MangoMan wrote: ↑Tue Jan 08, 2019 2:58 pm
Moda,
Thanks for the skooling. You, of course, missed my point. Maybe super high tax rates aren't
technically communism (perhaps socialism would have been a better choice of words), I was drawing an analogy that the effect was the same, i.e., redistribution of capital with the disincentivization of production. Pretty sure the 'group' would do the same as I.
Well we're talking about pretty different extremes here. I mean I guess this is getting into semantics, but it seemed like you were saying they were very, very similar. I don't find them similar at all, though you do raise a point that it
could disincentive production.
Oddly though, it was Stalin's attempts to
incentivize production (at the point of a gun) that are among the Soviet Unions greatest atrocities. Millions died due to his attempts to industrialize the economy and meet production quotas/timelines.
I actually sort of doubt their economy would have modernized that fast had the White Russians won. But I could be wrong. And to be clear I don't find that to be a "good thing" considering the number of lives it was achieved on the back of.
I'm not sure why you zeroed in on Poland, but even the link you provided says their income tax rate is 32%, so I'm not sure what your point is.

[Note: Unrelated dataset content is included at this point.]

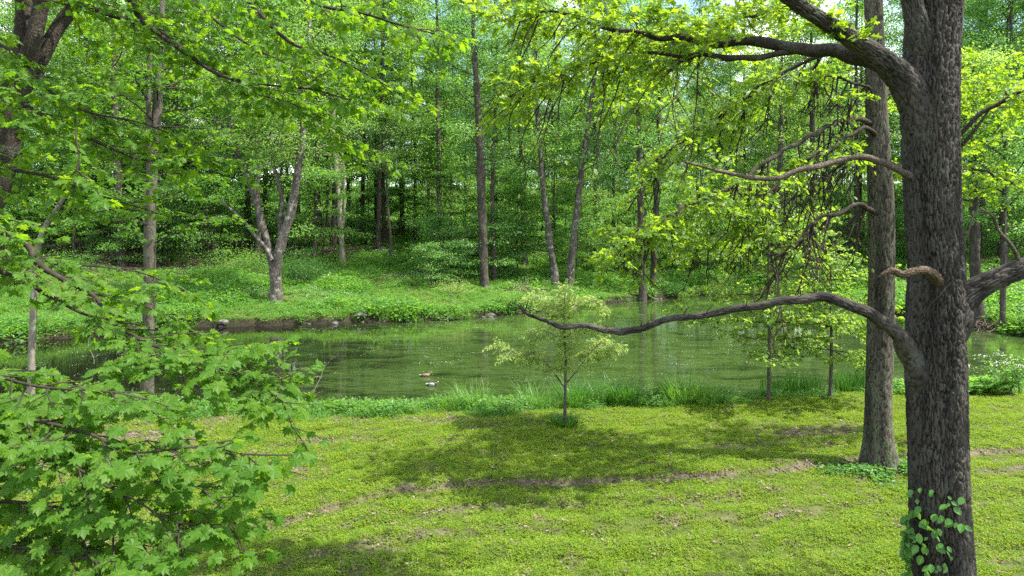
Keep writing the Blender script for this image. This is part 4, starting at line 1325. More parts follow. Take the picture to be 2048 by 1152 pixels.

But I had a college kid who is the child of pre-Iron Curtain Russian immigrants shadowing me yesterday, as he wants to go to dental school, and he told me first hand that his community does not believe in socialism.
Poland struck me as the quintessential example of an eastern-block country. I just picked it and got a little bored with finding sources.
And the "income tax" rate is 32%, but as you did, making sure that all taxes on income are applied is important, as what you walk away with is what drives incentives (or so we're told, right?). And that does get close to 70% when you take all the Social Security. Further, a 24% sales tax is obscenely high, and that's on top of all the other taxes. If they don't like socialism, and high taxes is "basically" socialism, then we have quite the mystery here...
Why don't you provide an example of a modern country where income tax rates are 70% or higher and how much the citizens love it. Perhaps Venezuela?
Interestingly, Venezuala's taxes don't appear to be that high, and their government spending isn't that high of a portion of GDP. Yes, they owned some industries (mostly around natural resources), but Venezuela doesn't appear to be that "socialist" considering the measures you're talking about... and it's certainly not in the more hippie version of socialism where "the workers own the means of production." But no state socialist models really seem to work like that.
https://en.wikipedia.org/wiki/Economy_of_Venezuela
Finland's on the other hand appear to be around 51% NOT including Social Security, but closer to 80% if you include the SS tax total. Similarly to Poland, they also have a very, very high sales tax. Oddly, you'd want to re-figure the denominator for employer-paid Social Security taxes. So $80/120 = about 67%. Not quite 70%, but I we're sort of arguing peanuts at this point right?
https://tradingeconomics.com/finland/pe ... e-tax-rate
These are what we would consider obscenely high tax rates in countries that seem to be doing ok.
Sorry I'm not Kshartle.
Let's all be glad you're not.
So maybe Krugman and other lefties HAVE thought of the disincentive-to-produce argument and simply come to conclusions that this is why the "optimum rate" for tax-revenue is 70% instead of 75%, 80%, etc.
Once again, I'm not advocating for 70% tax rates necessarily, or even that it's the clear optimal rate for tax-revenue... just that we probably can rid ourselves of the "we can't raise taxes any more without reducing revenue" argument, because they're often made with weak evidence.